PROBLEM STATEMENT: Find every line of the listing below where "scene" appears, and copy it.

Start of DATA BLOCK

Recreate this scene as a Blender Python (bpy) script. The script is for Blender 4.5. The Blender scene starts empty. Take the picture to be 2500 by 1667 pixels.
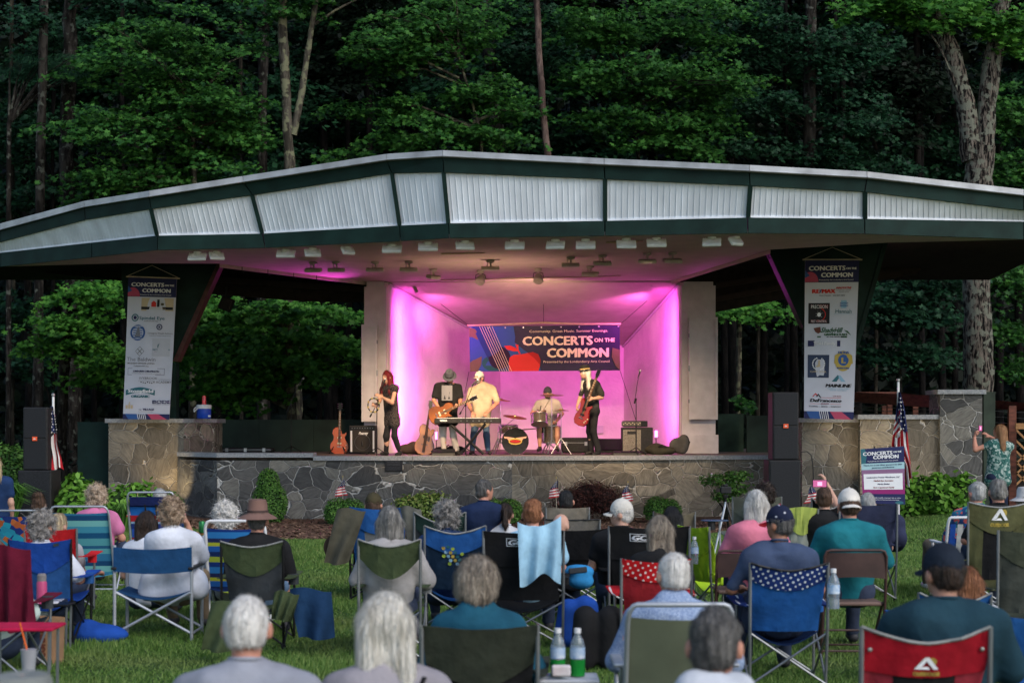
import bpy, math, random
import numpy as np
from mathutils import Vector, Matrix
sc = bpy.context.scene
COL = sc.collection
# ---------------------------------------------------------------- camera, sky, sun, exposure
F, HC, HY = 3900.0, 1.88, 1035.0          # focal length (px of a 2500 px wide frame), eye height, horizon row
cd = bpy.data.cameras.new('camera'); cam = bpy.data.objects.new('camera', cd); COL.objects.link(cam)
cam.location = (0, 0, HC); cam.rotation_euler = (math.pi / 2, 0, 0)
cd.sensor_width = 36.0; cd.lens = F / 2500 * 36; cd.shift_y = (HY - 833.5) / 2500
cd.clip_end = 400; cd.clip_start = 0.1
cd.dof.use_dof = True; cd.dof.focus_distance = 31.5; cd.dof.aperture_fstop = 3.4
sc.camera = cam
W = bpy.data.worlds.new("World"); sc.world = W; W.use_nodes = True
SUN_EL, SUN_AZ = math.radians(38), math.radians(138)     # azimuth clockwise from +Y
sky = W.node_tree.nodes.new('ShaderNodeTexSky'); sky.sky_type = 'NISHITA'; sky.sun_disc = False
sky.sun_elevation = SUN_EL; sky.sun_rotation = SUN_AZ
bg = W.node_tree.nodes['Background']; bg.inputs[1].default_value = 0.085
W.node_tree.links.new(sky.outputs[0], bg.inputs[0])
sl = bpy.data.lights.new('sun', 'SUN'); sl.energy = .9; sl.angle = math.radians(40); sl.color = (1, .96, .92)
so = bpy.data.objects.new('sun', sl); COL.objects.link(so)
sd = Vector((math.sin(SUN_AZ) * math.cos(SUN_EL), math.cos(SUN_AZ) * math.cos(SUN_EL), math.sin(SUN_EL)))
so.rotation_euler = sd.to_track_quat('Z', 'Y').to_euler(); so.location = (0, -5, 30)
sc.view_settings.view_transform = 'Standard'; sc.view_settings.look = 'None'
sc.view_settings.exposure = 1.25; sc.view_settings.gamma = 1.0
try:
    sc.cycles.use_denoising = True; sc.cycles.denoiser = 'OPENIMAGEDENOISE'
    sc.cycles.max_bounces = 6; sc.cycles.diffuse_bounces = 3; sc.cycles.glossy_bounces = 3
    sc.cycles.transmission_bounces = 4; sc.cycles.transparent_max_bounces = 6
    sc.cycles.sample_clamp_indirect = 4.0
except Exception: pass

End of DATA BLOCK

THE RESULT:
Recreate this scene as a Blender Python (bpy) script. The script is for Blender 4.5. The Blender scene starts empty. Take the picture to be 2500 by 1667 pixels.
sc = bpy.context.scene